Il divieto di caccia alla balena fu instaurato nel 1986 nell’ambito di accordi internazionali sottoscritti anche dal Giappone. L’accordo sulla salvaguardia dei cetacei prevedeva che questi potessero essere cacciati solo a scopi scientifici per poter fare esperimenti sugli organi e le carni del mammifero.
Il Giappone, insieme alla Norvegia, appellandosi alla ricerca scientifica, non ha mai smesso di cacciare per rifornire i suoi mercati di carne di balena e le industrie di cosmetici di estratti dal grasso di questa.
Il Giappone da solo, tra il 1986 e il 2013, ha sterminato 14.000 esemplari di diverse specie di balena nonostante le azioni contenitive degli Sea Shepherd, i pirati verdi, che per anni si sono opposti fisicamente alla caccia alle balene.
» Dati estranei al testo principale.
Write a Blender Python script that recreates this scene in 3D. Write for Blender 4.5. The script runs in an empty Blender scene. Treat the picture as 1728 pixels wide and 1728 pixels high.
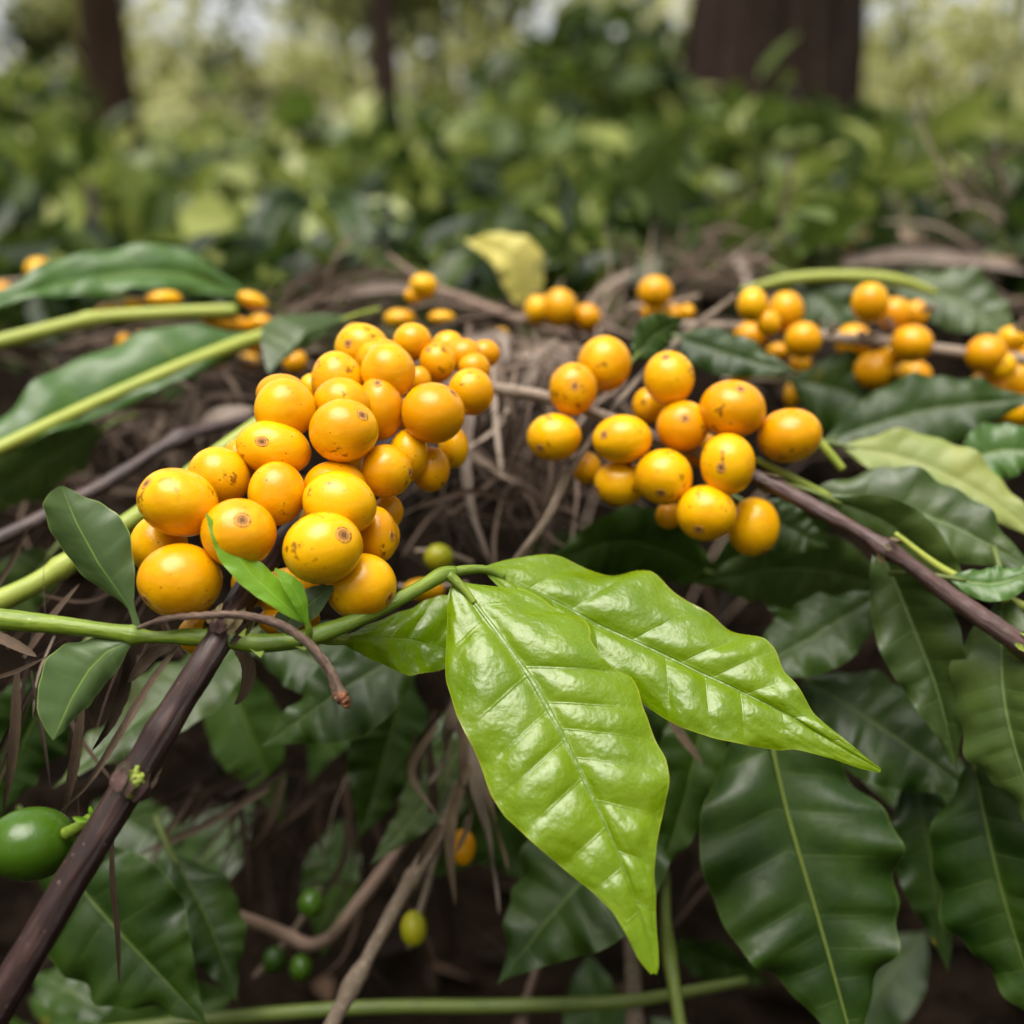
import bpy, bmesh, math, random
import numpy as np
from mathutils import Vector
R = math.radians
random.seed(7); rng = np.random.default_rng(11)
scn = bpy.context.scene
COL = scn.collection

# ------------------------------------------------------------------ camera, sky, sun, exposure
F = 1770.0                       # focal length in photo pixels (1728 wide)
PITCH = R(18.8)
CAM = np.array([0.0, 0.0, 0.60])
FWD = np.array([0, math.cos(PITCH), -math.sin(PITCH)])
UPV = np.array([0, math.sin(PITCH), math.cos(PITCH)])
RGT = np.array([1.0, 0, 0])
BCK = -FWD
cam_d = bpy.data.cameras.new('camera'); cam = bpy.data.objects.new('camera', cam_d)
COL.objects.link(cam); scn.camera = cam
cam.location = CAM; cam.rotation_euler = (R(90) - PITCH, 0, 0)
cam_d.sensor_width = 36; cam_d.lens = 36 * F / 1728
cam_d.clip_start = 0.01; cam_d.clip_end = 500
cam_d.dof.use_dof = True; cam_d.dof.focus_distance = 0.215
cam_d.dof.aperture_fstop = cam_d.lens / 5.0
SUN_EL, SUN_AZ = R(77), R(215)   # azimuth clockwise from +Y
w = bpy.data.worlds.new('World'); scn.world = w; w.use_nodes = True
nt = w.node_tree; bg = nt.nodes['Background']
sky = nt.nodes.new('ShaderNodeTexSky'); sky.sky_type = 'NISHITA'; sky.sun_disc = False
sky.sun_elevation = SUN_EL; sky.sun_rotation = SUN_AZ
sky.air_density = 1.0; sky.dust_density = 4.0; sky.ozone_density = 1.0
hs = nt.nodes.new('ShaderNodeHueSaturation'); hs.inputs['Saturation'].default_value = 0.12
nt.links.new(sky.outputs[0], hs.inputs['Color']); nt.links.new(hs.outputs[0], bg.inputs[0])
bg.inputs[1].default_value = 0.095
sd = bpy.data.lights.new('sun', 'SUN'); sd.energy = 1.5; sd.angle = R(52); sd.color = (1, .93, .80)
sun = bpy.data.objects.new('sun', sd); COL.objects.link(sun)
sdir = Vector((math.sin(SUN_AZ) * math.cos(SUN_EL), math.cos(SUN_AZ) * math.cos(SUN_EL), math.sin(SUN_EL)))
sun.rotation_euler = sdir.to_track_quat('Z', 'Y').to_euler()
scn.view_settings.view_transform = 'Standard'; scn.view_settings.look = 'None'
scn.view_settings.exposure = 1.45; scn.view_settings.gamma = 1.0
scn.render.engine = 'CYCLES'
scn.cycles.max_bounces = 8; scn.cycles.transparent_max_bounces = 4

# ------------------------------------------------------------------ helpers
def at(px, py, d):
    return CAM + d * (FWD + (px - 864) / F * RGT - (py - 864) / F * UPV)

def obj(name, verts, faces, mat, parent=None, smooth=True, uv=None, tint=None):
    me = bpy.data.meshes.new(name)
    v = np.asarray(verts, float)
    o = bpy.data.objects.new(name, me)
    org = v.mean(0)
    me.from_pydata((v - org).tolist(), [], faces)
    if uv is not None:
        ul = me.uv_layers.new(name='UVMap')
        li = np.empty(len(me.loops), int); me.loops.foreach_get('vertex_index', li)
        ul.data.foreach_set('uv', np.asarray(uv, float)[li].ravel())
    if tint is not None:
        a = me.attributes.new('tint', 'FLOAT', 'POINT'); a.data.foreach_set('value', np.asarray(tint, float))
    if smooth: me.polygons.foreach_set('use_smooth', [True] * len(me.polygons))
    for m in (mat if isinstance(mat, (list, tuple)) else [mat]): me.materials.append(m)
    COL.objects.link(o); o.location = org
    if parent is not None:
        o.parent = parent; o.location = org - np.array(parent['_w'])
    o['_w'] = [float(c) for c in org]
    return o

def empty(name, loc):
    o = bpy.data.objects.new(name, None); COL.objects.link(o); o.location = loc
    o['_w'] = [float(c) for c in loc]; o.empty_display_size = .01
    return o

def tag(o, label=None, cat=None, group=None, kind=None):
    if label: o['label'] = label
    if cat: o['category'] = cat
    if group: o['group'] = group
    if kind: o['kind'] = kind
    return o

def spline(pts, n):
    P = np.asarray(pts, float); m = len(P)
    if m == 2: t = np.linspace(0, 1, n)[:, None]; return P[0] * (1 - t) + P[1] * t
    L = np.r_[0, np.cumsum(np.linalg.norm(np.diff(P[:, :3], axis=0), axis=1) + 1e-9)]
    s = np.linspace(0, L[-1], n); out = np.empty((n, P.shape[1]))
    T = np.gradient(P, L, axis=0)
    i = np.clip(np.searchsorted(L, s, side='right') - 1, 0, m - 2)
    h = (L[i + 1] - L[i])[:, None]; t = ((s - L[i])[:, None]) / h
    return ((2*t**3-3*t**2+1)*P[i] + (t**3-2*t**2+t)*h*T[i] + (-2*t**3+3*t**2)*P[i+1] + (t**3-t**2)*h*T[i+1])

def lin(pts, s):
    P = np.asarray(pts, float)
    L = np.r_[0, np.cumsum(np.linalg.norm(np.diff(P[:, :2], axis=0), axis=1))]; L /= L[-1]
    return np.stack([np.interp(s, L, P[:, k]) for k in range(P.shape[1])], 1)

def norm(a): return a / (np.linalg.norm(a, axis=-1, keepdims=True) + 1e-12)

def tube_geo(pts, rad, n=40, k=14, rough=0.0, knots=(), seed=0, flat=1.0):
    """pts world Nx3, rad per point. knots: (fraction, swell, width)"""
    rr = np.random.default_rng(seed)
    P = spline(np.c_[np.asarray(pts, float), np.asarray(rad, float)], n)
    C, r = P[:, :3], np.abs(P[:, 3])
    for f, s, wd in knots: r = r * (1 + s * np.exp(-((np.linspace(0, 1, n) - f) / wd) ** 2))
    T = norm(np.gradient(C, axis=0))
    ref = np.array([0, 0, 1.0]); a = np.cross(T[0], ref)
    if np.linalg.norm(a) < .1: a = np.cross(T[0], [1, 0, 0])
    V = []; a = norm(a)
    ph = np.arange(k) / k * 2 * math.pi
    lob = rr.normal(0, 1, (n, k)) * rough
    if rough:
        lob = (lob + np.roll(lob, 1, 1) + np.roll(lob, -1, 1)) / 2
        lob[1:-1] = (lob[1:-1] + lob[:-2] + lob[2:]) / 2
    for i in range(n):
        a = norm(a - T[i] * np.dot(a, T[i])); b = np.cross(T[i], a)
        V.append(C[i] + (np.cos(ph)[:, None] * a + flat * np.sin(ph)[:, None] * b) * (r[i] * (1 + lob[i]))[:, None])
    V = np.concatenate(V + [C[:1], C[-1:]])
    Fc = [(i*k+j, i*k+(j+1) % k, (i+1)*k+(j+1) % k, (i+1)*k+j) for i in range(n-1) for j in range(k)]
    Fc += [(n*k, (j+1) % k, j) for j in range(k)] + [(n*k+1, (n-1)*k+j, (n-1)*k+(j+1) % k) for j in range(k)]
    uv = np.concatenate([np.stack([np.repeat(np.linspace(0, 1, n), k), np.tile(np.arange(k)/k, n)], 1), [[0, 0], [1, 0]]])
    return V, Fc, uv

def ptube(name, pp, mat, parent=None, n=40, k=14, **kw):
    """pp: (px, py, depth, radius_px)"""
    pts = [at(a, b, d) for a, b, d, r in pp]; rad = [r * d / F for a, b, d, r in pp]
    V, Fc, uv = tube_geo(pts, rad, n, k, **kw)
    return obj(name, V, Fc, mat, parent, uv=uv)

class Bag:
    def __init__(s): s.V = []; s.F = []; s.U = []; s.T = []; s.n = 0
    def add(s, V, Fc, uv=None, t=0.0):
        V = np.asarray(V, float)
        s.V.append(V); s.F += [tuple(i + s.n for i in f) for f in Fc]
        s.U.append(np.zeros((len(V), 2)) if uv is None else np.asarray(uv, float))
        s.T.append(np.full(len(V), t) if np.isscalar(t) else t); s.n += len(V)
    def build(s, name, mat, parent=None, smooth=True):
        return obj(name, np.concatenate(s.V), s.F, mat, parent, smooth, np.concatenate(s.U), np.concatenate(s.T))

# ------------------------------------------------------------------ materials
def newmat(name):
    m = bpy.data.materials.new(name); m.use_nodes = True
    t = m.node_tree; return m, t, t.nodes, t.links, t.nodes['Principled BSDF'], t.nodes['Material Output']
def mrange(N, L, src, a, b, c=0.0, d=1.0, smooth=True):
    n = N.new('ShaderNodeMapRange'); n.interpolation_type = 'SMOOTHSTEP' if smooth else 'LINEAR'
    L.new(src, n.inputs[0]); n.inputs[1].default_value = a; n.inputs[2].default_value = b
    n.inputs[3].default_value = c; n.inputs[4].default_value = d; return n.outputs[0]
def math_(N, L, op, a, b=None):
    n = N.new('ShaderNodeMath'); n.operation = op
    for i, x in enumerate((a, b)):
        if x is None: continue
        if hasattr(x, 'type') and not isinstance(x, (int, float)): L.new(x, n.inputs[i])
        else: n.inputs[i].default_value = x
    return n.outputs[0]
def mixc(N, L, fac, a, b):
    n = N.new('ShaderNodeMix'); n.data_type = 'RGBA'
    for s, x in ((n.inputs[0], fac), (n.inputs[6], a), (n.inputs[7], b)):
        if isinstance(x, (int, float)): s.default_value = x
        elif isinstance(x, tuple): s.default_value = (*x, 1)
        else: L.new(x, s)
    return n.outputs[2]
def noise(N, L, vec, scale, detail=3, rough=.55, dim='3D'):
    n = N.new('ShaderNodeTexNoise'); n.inputs['Scale'].default_value = scale
    n.inputs['Detail'].default_value = detail; n.inputs['Roughness'].default_value = rough
    if vec is not None: L.new(vec, n.inputs['Vector'])
    return n.outputs['Fac']
def objvec(N, L, stretch=None):
    tc = N.new('ShaderNodeTexCoord'); oi = N.new('ShaderNodeObjectInfo')
    m = N.new('ShaderNodeVectorMath'); m.operation = 'MULTIPLY_ADD'
    cmb = N.new('ShaderNodeCombineXYZ')
    for i in range(3): L.new(oi.outputs['Random'], cmb.inputs[i])
    L.new(cmb.outputs[0], m.inputs[0]); m.inputs[1].default_value = (3.1, 7.7, 5.3); L.new(tc.outputs['Object'], m.inputs[2])
    return m.outputs[0], oi.outputs['Random'], tc
def bump(N, L, h, strength, dist):
    b = N.new('ShaderNodeBump'); b.inputs['Strength'].default_value = strength; b.inputs['Distance'].default_value = dist
    L.new(h, b.inputs['Height']); return b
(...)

Azioni tanto efficaci che negli ultimi anni la caccia alla balena era diventata antieconomica.
Il governo di Tokio ha dichiarato che si adeguerà alla sentenza riconoscendo "grande importanza all'ordinamento giuridico internazionale e allo Stato di diritto come fondamento della comunità internazionale".
Se il Giappone rinuncerà effettivamente alla caccia alla balena dovrà convertire la flotta baleniera per altri scopi. E’ molto probabile che la sentenza dell’Aja convinca anche la Norvegia a cessare l’attività, unica nazione, oltre al Giappone, che ancora porta avanti la caccia alla balena.